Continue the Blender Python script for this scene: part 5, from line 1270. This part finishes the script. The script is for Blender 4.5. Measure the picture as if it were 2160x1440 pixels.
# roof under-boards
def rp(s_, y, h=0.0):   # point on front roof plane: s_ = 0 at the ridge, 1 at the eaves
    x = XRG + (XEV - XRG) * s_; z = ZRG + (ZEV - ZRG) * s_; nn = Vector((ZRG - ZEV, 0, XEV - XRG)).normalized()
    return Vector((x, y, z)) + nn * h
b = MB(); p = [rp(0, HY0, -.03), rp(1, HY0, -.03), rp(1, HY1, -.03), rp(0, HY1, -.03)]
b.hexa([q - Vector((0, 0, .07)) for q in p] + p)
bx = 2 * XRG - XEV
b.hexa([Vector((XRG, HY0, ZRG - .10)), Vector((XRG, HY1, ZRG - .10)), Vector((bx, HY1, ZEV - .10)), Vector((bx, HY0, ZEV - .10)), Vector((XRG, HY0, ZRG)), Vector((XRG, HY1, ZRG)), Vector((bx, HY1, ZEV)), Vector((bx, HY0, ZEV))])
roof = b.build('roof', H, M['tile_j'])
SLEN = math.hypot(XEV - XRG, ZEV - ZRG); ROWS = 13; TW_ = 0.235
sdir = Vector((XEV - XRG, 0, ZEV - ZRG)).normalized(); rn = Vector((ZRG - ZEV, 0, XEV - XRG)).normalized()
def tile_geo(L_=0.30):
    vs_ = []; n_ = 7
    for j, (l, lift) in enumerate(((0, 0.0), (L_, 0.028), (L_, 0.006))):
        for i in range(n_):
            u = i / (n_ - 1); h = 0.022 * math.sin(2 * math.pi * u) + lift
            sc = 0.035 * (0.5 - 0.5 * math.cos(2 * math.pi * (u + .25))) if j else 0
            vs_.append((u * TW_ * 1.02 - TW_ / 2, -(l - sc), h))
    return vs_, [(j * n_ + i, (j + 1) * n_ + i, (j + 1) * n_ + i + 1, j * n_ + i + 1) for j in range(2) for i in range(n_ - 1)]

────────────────

## EXERCISE BRIEF
Write the material out again in its entirety, exactly as shown.

## CORRECT OUTPUT
Continue the Blender Python script for this scene: part 5, from line 1270. This part finishes the script. The script is for Blender 4.5. Measure the picture as if it were 2160x1440 pixels.
# roof under-boards
def rp(s_, y, h=0.0):   # point on front roof plane: s_ = 0 at the ridge, 1 at the eaves
    x = XRG + (XEV - XRG) * s_; z = ZRG + (ZEV - ZRG) * s_; nn = Vector((ZRG - ZEV, 0, XEV - XRG)).normalized()
    return Vector((x, y, z)) + nn * h
b = MB(); p = [rp(0, HY0, -.03), rp(1, HY0, -.03), rp(1, HY1, -.03), rp(0, HY1, -.03)]
b.hexa([q - Vector((0, 0, .07)) for q in p] + p)
bx = 2 * XRG - XEV
b.hexa([Vector((XRG, HY0, ZRG - .10)), Vector((XRG, HY1, ZRG - .10)), Vector((bx, HY1, ZEV - .10)), Vector((bx, HY0, ZEV - .10)), Vector((XRG, HY0, ZRG)), Vector((XRG, HY1, ZRG)), Vector((bx, HY1, ZEV)), Vector((bx, HY0, ZEV))])
roof = b.build('roof', H, M['tile_j'])
SLEN = math.hypot(XEV - XRG, ZEV - ZRG); ROWS = 13; TW_ = 0.235
sdir = Vector((XEV - XRG, 0, ZEV - ZRG)).normalized(); rn = Vector((ZRG - ZEV, 0, XEV - XRG)).normalized()
def tile_geo(L_=0.30):
    vs_ = []; n_ = 7
    for j, (l, lift) in enumerate(((0, 0.0), (L_, 0.028), (L_, 0.006))):
        for i in range(n_):
            u = i / (n_ - 1); h = 0.022 * math.sin(2 * math.pi * u) + lift
            sc = 0.035 * (0.5 - 0.5 * math.cos(2 * math.pi * (u + .25))) if j else 0
            vs_.append((u * TW_ * 1.02 - TW_ / 2, -(l - sc), h))
    return vs_, [(j * n_ + i, (j + 1) * n_ + i, (j + 1) * n_ + i + 1, j * n_ + i + 1) for j in range(2) for i in range(n_ - 1)]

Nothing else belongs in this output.